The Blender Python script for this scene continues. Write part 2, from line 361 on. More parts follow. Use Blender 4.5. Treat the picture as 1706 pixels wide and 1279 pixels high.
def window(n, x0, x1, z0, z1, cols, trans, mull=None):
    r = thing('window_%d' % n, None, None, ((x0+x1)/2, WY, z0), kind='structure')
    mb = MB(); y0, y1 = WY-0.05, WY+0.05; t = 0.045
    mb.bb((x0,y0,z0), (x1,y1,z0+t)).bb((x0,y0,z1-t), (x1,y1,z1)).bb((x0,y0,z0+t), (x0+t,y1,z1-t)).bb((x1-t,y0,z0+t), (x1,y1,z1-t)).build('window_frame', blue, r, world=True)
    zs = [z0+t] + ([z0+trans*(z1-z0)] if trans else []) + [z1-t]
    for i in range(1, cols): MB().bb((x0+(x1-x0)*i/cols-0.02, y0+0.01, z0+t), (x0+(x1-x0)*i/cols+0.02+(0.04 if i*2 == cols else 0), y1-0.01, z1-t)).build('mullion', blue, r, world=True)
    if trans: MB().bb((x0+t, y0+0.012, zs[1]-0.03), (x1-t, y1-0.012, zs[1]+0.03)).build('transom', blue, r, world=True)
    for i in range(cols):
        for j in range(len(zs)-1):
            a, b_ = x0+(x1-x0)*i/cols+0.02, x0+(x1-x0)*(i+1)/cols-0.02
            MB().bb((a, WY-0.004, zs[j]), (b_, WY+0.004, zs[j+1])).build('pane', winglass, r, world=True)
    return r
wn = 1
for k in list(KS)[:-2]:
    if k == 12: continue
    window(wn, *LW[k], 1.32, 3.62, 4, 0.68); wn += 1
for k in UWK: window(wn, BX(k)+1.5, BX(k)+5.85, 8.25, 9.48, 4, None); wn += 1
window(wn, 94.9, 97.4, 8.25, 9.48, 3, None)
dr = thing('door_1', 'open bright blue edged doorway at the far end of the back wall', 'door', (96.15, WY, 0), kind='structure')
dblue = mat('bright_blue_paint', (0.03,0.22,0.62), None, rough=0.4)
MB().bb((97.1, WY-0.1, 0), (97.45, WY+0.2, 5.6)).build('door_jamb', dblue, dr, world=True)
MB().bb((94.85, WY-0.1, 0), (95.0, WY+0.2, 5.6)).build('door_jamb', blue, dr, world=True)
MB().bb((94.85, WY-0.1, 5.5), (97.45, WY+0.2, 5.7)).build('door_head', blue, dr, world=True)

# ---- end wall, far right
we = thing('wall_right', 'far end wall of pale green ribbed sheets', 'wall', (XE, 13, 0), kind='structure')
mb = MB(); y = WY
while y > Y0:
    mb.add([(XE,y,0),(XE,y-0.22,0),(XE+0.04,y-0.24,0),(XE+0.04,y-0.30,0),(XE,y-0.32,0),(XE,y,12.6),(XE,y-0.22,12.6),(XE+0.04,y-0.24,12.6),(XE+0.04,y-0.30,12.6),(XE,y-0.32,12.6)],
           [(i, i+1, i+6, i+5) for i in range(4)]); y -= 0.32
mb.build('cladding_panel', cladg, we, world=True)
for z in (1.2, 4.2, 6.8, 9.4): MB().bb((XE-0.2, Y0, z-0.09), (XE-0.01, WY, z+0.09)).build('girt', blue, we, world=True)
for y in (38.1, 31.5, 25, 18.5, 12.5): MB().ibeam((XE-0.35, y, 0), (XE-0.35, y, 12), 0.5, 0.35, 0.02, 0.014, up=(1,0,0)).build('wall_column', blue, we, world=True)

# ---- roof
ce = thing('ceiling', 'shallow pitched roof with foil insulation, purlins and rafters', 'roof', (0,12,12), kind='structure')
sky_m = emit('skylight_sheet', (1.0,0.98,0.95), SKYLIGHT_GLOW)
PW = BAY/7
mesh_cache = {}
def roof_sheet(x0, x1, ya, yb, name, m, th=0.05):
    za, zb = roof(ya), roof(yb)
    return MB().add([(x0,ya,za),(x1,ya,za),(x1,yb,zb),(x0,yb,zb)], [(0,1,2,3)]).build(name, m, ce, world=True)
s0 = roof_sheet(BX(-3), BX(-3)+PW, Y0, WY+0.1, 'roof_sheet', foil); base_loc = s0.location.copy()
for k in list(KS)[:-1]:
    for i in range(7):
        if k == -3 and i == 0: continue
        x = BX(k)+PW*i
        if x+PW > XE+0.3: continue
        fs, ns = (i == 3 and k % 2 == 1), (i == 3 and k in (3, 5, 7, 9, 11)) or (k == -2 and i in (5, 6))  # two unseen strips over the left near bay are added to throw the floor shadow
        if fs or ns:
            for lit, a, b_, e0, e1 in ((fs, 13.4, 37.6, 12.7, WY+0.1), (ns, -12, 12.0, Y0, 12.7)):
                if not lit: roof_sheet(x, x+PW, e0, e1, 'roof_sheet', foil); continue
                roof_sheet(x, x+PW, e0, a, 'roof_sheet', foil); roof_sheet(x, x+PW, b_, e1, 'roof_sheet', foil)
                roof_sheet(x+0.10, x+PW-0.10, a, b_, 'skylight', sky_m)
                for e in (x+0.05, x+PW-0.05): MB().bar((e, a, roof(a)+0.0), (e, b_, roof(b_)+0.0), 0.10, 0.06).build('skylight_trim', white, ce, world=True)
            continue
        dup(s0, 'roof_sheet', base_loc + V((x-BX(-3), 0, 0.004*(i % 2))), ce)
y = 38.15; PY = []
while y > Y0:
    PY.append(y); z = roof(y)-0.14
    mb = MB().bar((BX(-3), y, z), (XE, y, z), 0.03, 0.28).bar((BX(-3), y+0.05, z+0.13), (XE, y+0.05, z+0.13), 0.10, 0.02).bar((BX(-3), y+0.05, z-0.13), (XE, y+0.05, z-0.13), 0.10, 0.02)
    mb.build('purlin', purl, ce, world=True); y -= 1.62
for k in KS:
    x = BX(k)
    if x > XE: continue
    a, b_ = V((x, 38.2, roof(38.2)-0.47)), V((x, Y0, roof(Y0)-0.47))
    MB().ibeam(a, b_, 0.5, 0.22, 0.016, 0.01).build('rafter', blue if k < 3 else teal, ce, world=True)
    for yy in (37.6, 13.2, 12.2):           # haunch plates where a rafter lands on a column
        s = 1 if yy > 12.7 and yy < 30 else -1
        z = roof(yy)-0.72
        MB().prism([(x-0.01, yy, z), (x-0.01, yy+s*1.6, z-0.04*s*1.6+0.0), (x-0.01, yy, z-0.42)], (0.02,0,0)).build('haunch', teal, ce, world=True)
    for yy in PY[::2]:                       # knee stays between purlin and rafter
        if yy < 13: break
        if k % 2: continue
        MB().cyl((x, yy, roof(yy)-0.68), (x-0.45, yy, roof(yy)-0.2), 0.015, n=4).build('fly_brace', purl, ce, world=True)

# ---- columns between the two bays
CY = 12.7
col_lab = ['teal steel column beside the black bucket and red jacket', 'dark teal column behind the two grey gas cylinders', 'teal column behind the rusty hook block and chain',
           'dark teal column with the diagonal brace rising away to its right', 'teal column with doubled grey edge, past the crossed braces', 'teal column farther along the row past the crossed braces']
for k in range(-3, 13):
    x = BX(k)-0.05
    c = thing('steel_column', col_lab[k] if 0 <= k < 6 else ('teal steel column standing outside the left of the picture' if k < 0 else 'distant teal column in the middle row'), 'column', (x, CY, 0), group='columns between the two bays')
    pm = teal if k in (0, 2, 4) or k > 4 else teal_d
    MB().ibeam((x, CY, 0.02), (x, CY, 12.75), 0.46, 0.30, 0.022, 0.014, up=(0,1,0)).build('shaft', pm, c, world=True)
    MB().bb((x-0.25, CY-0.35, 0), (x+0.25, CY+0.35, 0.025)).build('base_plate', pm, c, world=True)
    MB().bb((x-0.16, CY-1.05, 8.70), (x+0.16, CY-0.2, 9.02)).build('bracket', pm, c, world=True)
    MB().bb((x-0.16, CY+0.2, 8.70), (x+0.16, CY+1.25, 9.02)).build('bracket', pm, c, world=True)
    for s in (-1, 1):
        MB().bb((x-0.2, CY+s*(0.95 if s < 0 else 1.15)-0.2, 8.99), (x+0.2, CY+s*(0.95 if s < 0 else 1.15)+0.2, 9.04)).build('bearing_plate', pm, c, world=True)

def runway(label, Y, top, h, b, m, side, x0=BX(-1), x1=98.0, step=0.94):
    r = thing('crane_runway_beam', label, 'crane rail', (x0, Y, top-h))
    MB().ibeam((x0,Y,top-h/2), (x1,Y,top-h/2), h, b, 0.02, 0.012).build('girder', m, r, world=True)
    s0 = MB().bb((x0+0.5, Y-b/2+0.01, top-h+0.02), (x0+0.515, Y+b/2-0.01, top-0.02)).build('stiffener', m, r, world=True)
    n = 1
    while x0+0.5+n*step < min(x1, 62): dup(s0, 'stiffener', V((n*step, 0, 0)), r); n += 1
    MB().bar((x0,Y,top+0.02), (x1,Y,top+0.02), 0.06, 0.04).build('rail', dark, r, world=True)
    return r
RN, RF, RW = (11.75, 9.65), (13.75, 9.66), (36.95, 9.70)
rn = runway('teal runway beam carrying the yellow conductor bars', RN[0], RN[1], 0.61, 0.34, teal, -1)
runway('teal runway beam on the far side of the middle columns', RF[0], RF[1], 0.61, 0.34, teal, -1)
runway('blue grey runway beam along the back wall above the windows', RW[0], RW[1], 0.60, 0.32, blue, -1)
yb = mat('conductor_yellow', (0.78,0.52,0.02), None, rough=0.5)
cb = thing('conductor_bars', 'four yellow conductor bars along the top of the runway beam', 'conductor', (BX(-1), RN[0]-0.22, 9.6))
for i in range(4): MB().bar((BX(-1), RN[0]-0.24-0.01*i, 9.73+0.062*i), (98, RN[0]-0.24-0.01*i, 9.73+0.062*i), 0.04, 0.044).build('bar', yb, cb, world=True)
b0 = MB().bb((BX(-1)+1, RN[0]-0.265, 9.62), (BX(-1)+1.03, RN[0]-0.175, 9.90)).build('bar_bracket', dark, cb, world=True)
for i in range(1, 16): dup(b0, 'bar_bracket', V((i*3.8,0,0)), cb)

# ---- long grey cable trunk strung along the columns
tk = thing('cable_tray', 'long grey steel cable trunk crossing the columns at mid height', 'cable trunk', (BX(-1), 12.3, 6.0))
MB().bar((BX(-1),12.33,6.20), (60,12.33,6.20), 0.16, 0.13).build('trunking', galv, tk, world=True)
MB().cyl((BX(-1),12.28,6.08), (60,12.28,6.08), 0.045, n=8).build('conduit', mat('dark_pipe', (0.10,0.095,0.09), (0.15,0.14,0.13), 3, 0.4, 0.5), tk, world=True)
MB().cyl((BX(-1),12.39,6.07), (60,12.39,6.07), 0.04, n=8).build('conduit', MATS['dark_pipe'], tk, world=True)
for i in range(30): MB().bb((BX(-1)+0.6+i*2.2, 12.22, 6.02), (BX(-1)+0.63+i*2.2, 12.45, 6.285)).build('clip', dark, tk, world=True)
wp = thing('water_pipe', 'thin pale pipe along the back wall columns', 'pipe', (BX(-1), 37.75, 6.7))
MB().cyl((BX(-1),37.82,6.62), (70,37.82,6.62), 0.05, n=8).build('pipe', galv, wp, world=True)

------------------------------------

» **WRITTEN EXERCISE**: Print, without alteration, the lines from the line with "up=(0,1,0)).build('shaft', pm, c, world=True)" to the line with "MB().bb((x-0.2, CY+s*(0.95 if". Include both of them, and omit every other line.

» **THE RESULT**:
    MB().ibeam((x, CY, 0.02), (x, CY, 12.75), 0.46, 0.30, 0.022, 0.014, up=(0,1,0)).build('shaft', pm, c, world=True)
    MB().bb((x-0.25, CY-0.35, 0), (x+0.25, CY+0.35, 0.025)).build('base_plate', pm, c, world=True)
    MB().bb((x-0.16, CY-1.05, 8.70), (x+0.16, CY-0.2, 9.02)).build('bracket', pm, c, world=True)
    MB().bb((x-0.16, CY+0.2, 8.70), (x+0.16, CY+1.25, 9.02)).build('bracket', pm, c, world=True)
    for s in (-1, 1):
        MB().bb((x-0.2, CY+s*(0.95 if s < 0 else 1.15)-0.2, 8.99), (x+0.2, CY+s*(0.95 if s < 0 else 1.15)+0.2, 9.04)).build('bearing_plate', pm, c, world=True)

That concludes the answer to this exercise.